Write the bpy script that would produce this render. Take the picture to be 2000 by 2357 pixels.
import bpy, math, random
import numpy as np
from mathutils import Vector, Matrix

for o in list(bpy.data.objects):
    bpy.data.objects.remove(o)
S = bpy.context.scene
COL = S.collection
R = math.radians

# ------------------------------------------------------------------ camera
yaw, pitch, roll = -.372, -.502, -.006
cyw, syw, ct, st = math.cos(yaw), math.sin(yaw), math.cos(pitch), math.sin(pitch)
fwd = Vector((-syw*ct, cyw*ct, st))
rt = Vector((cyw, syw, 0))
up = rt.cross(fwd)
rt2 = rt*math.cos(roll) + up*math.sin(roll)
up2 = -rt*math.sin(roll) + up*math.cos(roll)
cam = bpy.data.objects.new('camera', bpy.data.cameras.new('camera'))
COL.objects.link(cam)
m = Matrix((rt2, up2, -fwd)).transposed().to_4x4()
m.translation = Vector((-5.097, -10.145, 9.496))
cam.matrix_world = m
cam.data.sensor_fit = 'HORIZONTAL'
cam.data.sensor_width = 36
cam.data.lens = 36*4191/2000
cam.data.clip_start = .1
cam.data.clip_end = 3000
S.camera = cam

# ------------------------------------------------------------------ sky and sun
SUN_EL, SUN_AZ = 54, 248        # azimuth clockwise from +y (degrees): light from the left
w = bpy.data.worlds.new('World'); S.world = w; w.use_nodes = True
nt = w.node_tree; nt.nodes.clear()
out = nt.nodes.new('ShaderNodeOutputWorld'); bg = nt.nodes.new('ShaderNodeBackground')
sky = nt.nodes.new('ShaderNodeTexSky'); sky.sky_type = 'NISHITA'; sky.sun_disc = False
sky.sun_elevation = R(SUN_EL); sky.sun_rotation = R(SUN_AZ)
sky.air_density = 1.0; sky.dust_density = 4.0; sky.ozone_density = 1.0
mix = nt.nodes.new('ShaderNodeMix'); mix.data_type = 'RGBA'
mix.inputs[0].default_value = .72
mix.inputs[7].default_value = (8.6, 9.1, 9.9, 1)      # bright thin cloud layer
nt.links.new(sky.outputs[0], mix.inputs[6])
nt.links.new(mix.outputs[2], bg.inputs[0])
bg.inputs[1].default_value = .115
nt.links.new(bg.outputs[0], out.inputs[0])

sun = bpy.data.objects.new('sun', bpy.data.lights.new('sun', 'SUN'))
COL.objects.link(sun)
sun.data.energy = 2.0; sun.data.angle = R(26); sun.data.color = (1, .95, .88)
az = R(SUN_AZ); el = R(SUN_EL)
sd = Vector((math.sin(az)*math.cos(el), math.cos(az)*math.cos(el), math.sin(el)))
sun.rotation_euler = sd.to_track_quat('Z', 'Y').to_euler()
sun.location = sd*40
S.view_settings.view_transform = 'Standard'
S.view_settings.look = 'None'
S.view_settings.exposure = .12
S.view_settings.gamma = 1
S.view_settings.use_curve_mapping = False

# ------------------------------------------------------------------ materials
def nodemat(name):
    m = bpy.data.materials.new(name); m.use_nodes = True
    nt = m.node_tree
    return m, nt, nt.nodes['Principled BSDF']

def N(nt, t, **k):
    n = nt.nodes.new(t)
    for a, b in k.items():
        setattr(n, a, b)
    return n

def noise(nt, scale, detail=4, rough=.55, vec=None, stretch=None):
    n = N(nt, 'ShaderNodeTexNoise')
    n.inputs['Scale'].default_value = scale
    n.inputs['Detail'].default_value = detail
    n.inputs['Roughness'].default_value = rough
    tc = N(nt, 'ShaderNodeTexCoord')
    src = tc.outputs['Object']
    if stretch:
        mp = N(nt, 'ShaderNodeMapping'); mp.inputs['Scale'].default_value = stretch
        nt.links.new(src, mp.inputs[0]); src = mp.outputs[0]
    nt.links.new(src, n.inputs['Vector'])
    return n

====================

_Set exercise_
Output all of the material exactly as written.

_Task answer_
Write the bpy script that would produce this render. Take the picture to be 2000 by 2357 pixels.
import bpy, math, random
import numpy as np
from mathutils import Vector, Matrix

for o in list(bpy.data.objects):
    bpy.data.objects.remove(o)
S = bpy.context.scene
COL = S.collection
R = math.radians

# ------------------------------------------------------------------ camera
yaw, pitch, roll = -.372, -.502, -.006
cyw, syw, ct, st = math.cos(yaw), math.sin(yaw), math.cos(pitch), math.sin(pitch)
fwd = Vector((-syw*ct, cyw*ct, st))
rt = Vector((cyw, syw, 0))
up = rt.cross(fwd)
rt2 = rt*math.cos(roll) + up*math.sin(roll)
up2 = -rt*math.sin(roll) + up*math.cos(roll)
cam = bpy.data.objects.new('camera', bpy.data.cameras.new('camera'))
COL.objects.link(cam)
m = Matrix((rt2, up2, -fwd)).transposed().to_4x4()
m.translation = Vector((-5.097, -10.145, 9.496))
cam.matrix_world = m
cam.data.sensor_fit = 'HORIZONTAL'
cam.data.sensor_width = 36
cam.data.lens = 36*4191/2000
cam.data.clip_start = .1
cam.data.clip_end = 3000
S.camera = cam

# ------------------------------------------------------------------ sky and sun
SUN_EL, SUN_AZ = 54, 248        # azimuth clockwise from +y (degrees): light from the left
w = bpy.data.worlds.new('World'); S.world = w; w.use_nodes = True
nt = w.node_tree; nt.nodes.clear()
out = nt.nodes.new('ShaderNodeOutputWorld'); bg = nt.nodes.new('ShaderNodeBackground')
sky = nt.nodes.new('ShaderNodeTexSky'); sky.sky_type = 'NISHITA'; sky.sun_disc = False
sky.sun_elevation = R(SUN_EL); sky.sun_rotation = R(SUN_AZ)
sky.air_density = 1.0; sky.dust_density = 4.0; sky.ozone_density = 1.0
mix = nt.nodes.new('ShaderNodeMix'); mix.data_type = 'RGBA'
mix.inputs[0].default_value = .72
mix.inputs[7].default_value = (8.6, 9.1, 9.9, 1)      # bright thin cloud layer
nt.links.new(sky.outputs[0], mix.inputs[6])
nt.links.new(mix.outputs[2], bg.inputs[0])
bg.inputs[1].default_value = .115
nt.links.new(bg.outputs[0], out.inputs[0])

sun = bpy.data.objects.new('sun', bpy.data.lights.new('sun', 'SUN'))
COL.objects.link(sun)
sun.data.energy = 2.0; sun.data.angle = R(26); sun.data.color = (1, .95, .88)
az = R(SUN_AZ); el = R(SUN_EL)
sd = Vector((math.sin(az)*math.cos(el), math.cos(az)*math.cos(el), math.sin(el)))
sun.rotation_euler = sd.to_track_quat('Z', 'Y').to_euler()
sun.location = sd*40
S.view_settings.view_transform = 'Standard'
S.view_settings.look = 'None'
S.view_settings.exposure = .12
S.view_settings.gamma = 1
S.view_settings.use_curve_mapping = False

# ------------------------------------------------------------------ materials
def nodemat(name):
    m = bpy.data.materials.new(name); m.use_nodes = True
    nt = m.node_tree
    return m, nt, nt.nodes['Principled BSDF']

def N(nt, t, **k):
    n = nt.nodes.new(t)
    for a, b in k.items():
        setattr(n, a, b)
    return n

def noise(nt, scale, detail=4, rough=.55, vec=None, stretch=None):
    n = N(nt, 'ShaderNodeTexNoise')
    n.inputs['Scale'].default_value = scale
    n.inputs['Detail'].default_value = detail
    n.inputs['Roughness'].default_value = rough
    tc = N(nt, 'ShaderNodeTexCoord')
    src = tc.outputs['Object']
    if stretch:
        mp = N(nt, 'ShaderNodeMapping'); mp.inputs['Scale'].default_value = stretch
        nt.links.new(src, mp.inputs[0]); src = mp.outputs[0]
    nt.links.new(src, n.inputs['Vector'])
    return n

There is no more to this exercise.